Using 8 HD Sony camcorders and 3 Gopros, the gig was filmed with 6 operators and some locked off cameras. There were 2 operated cameras on tall tripods behind the audience, 3 handheld cameras at the front of the stage and a roving camera (Andy) on stage getting audience shots and over the shoulders of the band. A 4K camera by the sound desk captured a master shot of the stage, to ensure coverage, should anything be missed by the operators. Finally we had 3 Gopro cameras on the drums. All the cameras were matched with a picture profile I had adapted that would give good colour, shadow detail and improved highlight rolloff as I knew we were going to be shooting into the lamps much of the time. The Gopros were set to neutral and I graded that footage to match when I transcoded it to go into the project to save time later. Here are most of the camera crew. Not included is Simon Hill who was in the loo.

L-R. David Finan, me, Hannah Lamond, Richard Forster and Andy Moore.

Post production

This was handled by Beautyrock productions in NewYork once I had set up the project in Adobe Premiere Pro. The picture edit was completed using the Multicam workflow included in the program. Prior to this all the footage was transcoded to ProRes proxy files in Media Encoder to enable the Mac computers to cope with the high data rate of the 11 cameras. This process worked well, giving smooth enough playback during the edit. For the final export, Premiere draws from the original footage so the quality is maintained.

All the colour grading was completed in Premiere as well.

The finished audio was produced from a 24-track recording from the sound desk and was mixed in Protools. The mixing process was similar to mixing a studio album. Adding EQ, compression, and effects on each individual track. Muting tracks when not in use, and using automate effects, especially on vocals. For more info on Beautyrock's work, here is a link.

The movie

The finished film, titled 'Tragedy, Bang Out of Order : Live from the Black Country' affectionately references the area of the West Midlands where the venue is located.

The Black Country was named after the choking black soot produced at the smelting works and heavy industry which was prevalent in the area up to the 1960s.

Judas Priest, Black Sabbath, Robert Plant and Slade are all from the Midlands, which was dubbed 'The Home of Metal' in an exhibition in Birmingham in 2019 celebrating 50 years of Black Sabbath. Rob Halford of Priest still has a house in Walsall.

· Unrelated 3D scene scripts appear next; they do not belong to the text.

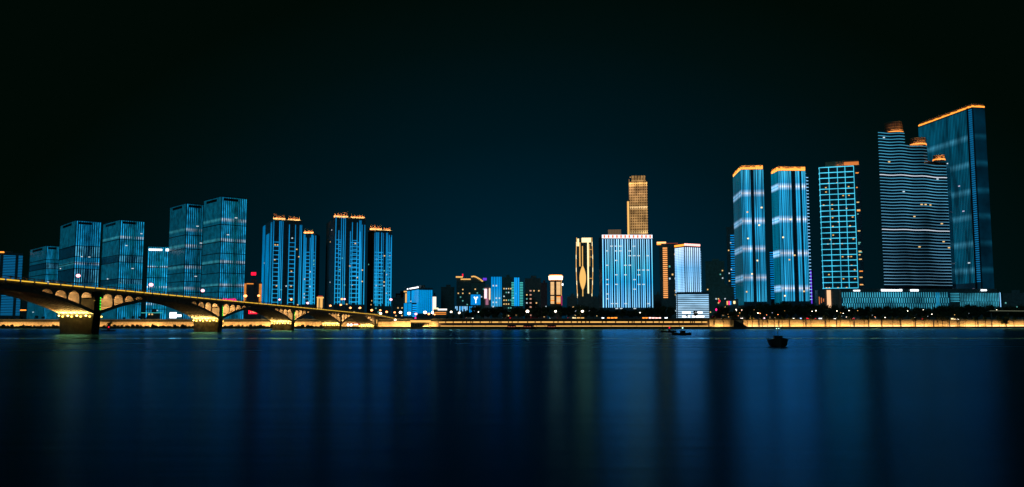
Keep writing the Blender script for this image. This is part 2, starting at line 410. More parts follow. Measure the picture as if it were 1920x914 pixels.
# ------------------------------------------------------------------ glass slab towers on the left
def slab_tower(label, pl, pc, pr, ytop, Y, t, seams, seed, gain=1., streaks=(), slot=True, sign=None, nL=9, nR=11, dim=(), tint=(0, 98, 128)):
    b = corner_bld('glass_tower', label, 'tower', pl, pc, pr, ytop, Y, t, ledges=0, roof=False, group=None)
    z0, z1 = b.z0, b.z1; H = z1-z0
    zs = [(b.z(y)-z0)/H for y in seams]
    def stops(base, dimc):
        st = [(0, base), (1, base)]
        for a_, b_ in dim:
            qa, qb = (b.z(b_)-z0)/H, (b.z(a_)-z0)/H
            st += [(qa-.004, base), (qa, dimc), (qb, dimc), (qb+.004, base)]
        return st
    base = tint; d = (0, 34, 62)
    wash = ledmat('glass_wash', z0, z1, stops(base, d), s=.85*gain, lo=.35, hi=1.15, nscale=(.13, .13, .13), seed=seed)
    wst = stops((6, 92, 126), (0, 50, 76))
    for y in streaks:
        q = (b.z(y)-z0)/H; wst += [(q-.02, (6, 92, 126)), (q, (80, 160, 190)), (q+.014, (6, 92, 126))]
    washl = ledmat('glass_wash_side', z0, z1, wst, s=.8*gain, lo=.55, hi=1.2, nscale=(.2, .2, .16), seed=seed+9)
    hi = (30, 150, 220)
    sstops = stops(hi, (95, 170, 225)) if dim else [(0, hi), (1, hi)]
    for y in streaks:
        q = (b.z(y)-z0)/H; sstops += [(q-.022, hi), (q, (215, 235, 255)), (q+.012, hi)]
    st = ledmat('fin_light', z0, z1, sstops, s=1.15*gain, lo=.3, hi=1.2, nscale=(.22, .22, .12), seed=seed+3)
    # wall skin
    for f in ('front', 'left'):
        b.add('curtain_wall', f, .004, .996, z0, z1, .05, .25, wash if f == 'front' else washl)
    b.vstrips('front', nR, .30, z0, z1-.8, st, o=.75)
    b.vstrips('left', nL*2, .10, z0, z1-.8, M_dark, o=.45, pn='fin')
    b.vstrips('front', nR, .30, z0, z1-.8, M_dark, o=1.0, a0=.5/nR, a1=1+.5/nR-1/nR, pn='fin')
    for y in seams:
        z = b.z(y)
        for f in ('front', 'left'): b.add('floor_joint', f, 0, 1, z-.35, z+.35, .1, 1.1, M_hull)
    b.add('corner_post', 'front', -.012, .012, z0, z1, 0, 1.1, M_hull)
    for f in ('front', 'left'): b.add('parapet', f, 0, 1, z1-.5, z1+.5, -.2, 1.1, M_glass)
    if slot:
        b.add('roof_slot', 'left', .25, .8, z1-4.2, z1-1.6, .2, .95, M_hull); b.add('roof_slot', 'front', .06, .62, z1-4.2, z1-1.6, .2, 1.3, M_hull)
    b.windows('front', 4, w=2.2, h=.8, mats=[E_whitewin], o=1.2); b.windows('left', 1, w=2, h=1.0, mats=[E_whitewin], o=1.1)
    return b
slab_tower('lowest squat blue glass tower, left of the two mid-height ones', 57, 88, 116, 461, 1030, R(42), [487, 493.5, 504, 515, 530, 562], 1, .72, dim=[(493.5, 504), (525, 535)]).finish()
slab_tower('blue glass tower behind the bridge pier with a pink lamp before it', 114, 143, 190, 413.5, 960, R(40), [461, 481.5, 493, 504, 530, 562], 2, .85, dim=[(461.5, 481), (504, 530)], streaks=[493], tint=(0, 88, 135)).finish()
slab_tower('blue glass tower with white streaks near its top, right neighbour of an equal one', 194, 226, 271, 412.5, 940, R(42), [449, 478.5, 491.5, 523, 545, 570], 3, .9, dim=[(480, 491), (523, 532)], streaks=[444]).finish()
b = slab_tower('pale blue glass block with a white sign line, half hidden by a taller tower', 276, 277.5, 321, 462.5, 935, R(14), [502, 521, 557, 580], 4, 1.35, streaks=[500, 538, 570], slot=False, nR=10, nL=2)
b.add('sign', 'front', .05, .62, b.z1-4.5, b.z1-2.6, .3, 1.4, E_white); b.add('sign', 'front', .78, .92, b.z1-4.8, b.z1-2.2, .3, 1.4, E_white); b.finish()
slab_tower('tall blue glass tower standing left of and behind the tallest of its row', 319.5, 350, 392, 381.5, 905, R(42), [441, 467, 496, 512, 528, 548, 570], 5, .78, streaks=[430, 460, 500, 540], tint=(0, 82, 108)).finish()
slab_tower('tallest blue glass slab tower of the left row with bright white bands', 383, 416, 463, 368.5, 860, R(42), [421, 453.5, 475, 494, 512, 537, 548], 6, .95, streaks=[411, 449, 490, 534], nL=11, nR=13, tint=(0, 92, 112)).finish()
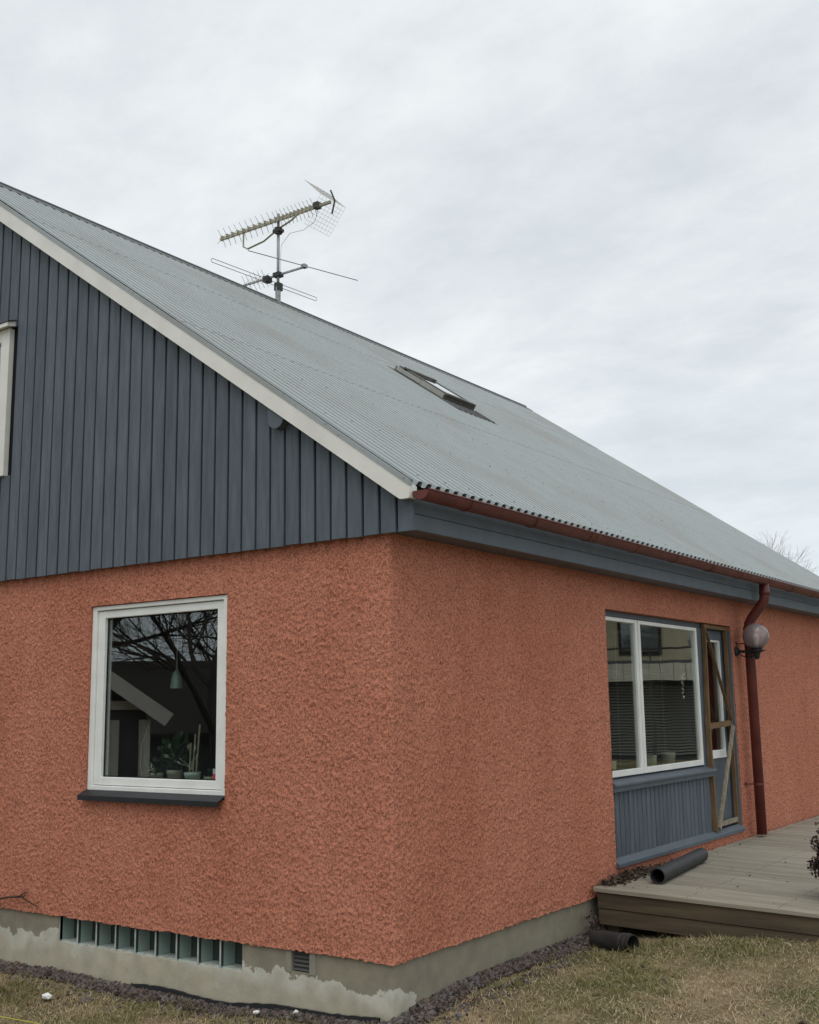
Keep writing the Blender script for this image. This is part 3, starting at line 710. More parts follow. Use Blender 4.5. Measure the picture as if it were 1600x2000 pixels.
# door
m = MB(); fr(m, 4.988, 5.572, .525, 2.314, .085, -.125, -.085, wt=.09, wb=.12)
m.bev(-.118, -.092, 5.072, 5.488, .64, 1.13, .002)
dr = m.build('door', BOARDD, house); tag(dr, 'grey glazed terrace door behind the raw wood frame')
m = MB(); m.bev(-.122, -.080, 5.073, 5.487, 1.131, 1.185, .002); m.build('glazing_bead', WHITEF, dr)
m = MB(); fr(m, 5.074, 5.486, 1.186, 2.223, .018, -.110, -.082, b_=.002); m.build('glazing_bead', WHITEF, dr)
m = MB(); m.box(-.106, -.102, 5.093, 5.467, 1.205, 2.204); m.build('pane', GLASSW, dr)
m = MB(); m.bev(-.088, -.06, 5.010, 5.036, 1.36, 1.50, .003); m.tube([(-.06, 5.023, 1.44), (-.03, 5.023, 1.44), (-.028, 5.12, 1.44)], .007, 8); m.build('handle', GALV, dr)
m = MB(); m.prism([(-.13, 4.99, .523), (-.05, 4.99, .540), (-.045, 4.99, .530), (-.13, 4.99, .521)], (0, .58, 0)); m.build('threshold', GALV, dr)

# --- rooms seen through the panes
def room(x0, x1, y0, y1, z0, z1, openside, par):
    m = MB()
    v = [(x0, y0, z0), (x1, y0, z0), (x1, y1, z0), (x0, y1, z0), (x0, y0, z1), (x1, y0, z1), (x1, y1, z1), (x0, y1, z1)]
    F = {'top': (4, 5, 6, 7), 'y0': (0, 1, 5, 4), 'x1': (1, 2, 6, 5), 'y1': (2, 3, 7, 6), 'x0': (3, 0, 4, 7)}
    m.add(v, [f for k, f in F.items() if k != openside]); m.build('room_wall', ROOM, par)
    m = MB(); m.box(x0, x1, y0, y1, z0-.03, z0); m.build('room_floor', ROOMF, par)
room(-3.8, -.22, .205, 2.6, .4, 2.55, 'y0', house); room(-3.6, -.205, 2.65, 5.9, .45, 2.5, 'x1', house)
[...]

Here is the trailer for the concert film

And a storming version of 'Africa' by the little known band Toto.

More info on the Exhibition below

Having grown up in Walsall, I was delighted that Tragedy, from New York City, used this cultural reference for their concert film, which one day will stand toe to toe with the 'Song remains the same' and 'Stop making Sense' (maybe...).

More info on Tragedy, and the venue below.

I very much hope that soon, the Robin and any other surviving music venues can turn their lights and amps back on to 11 and invite us in for the excitement that is live music.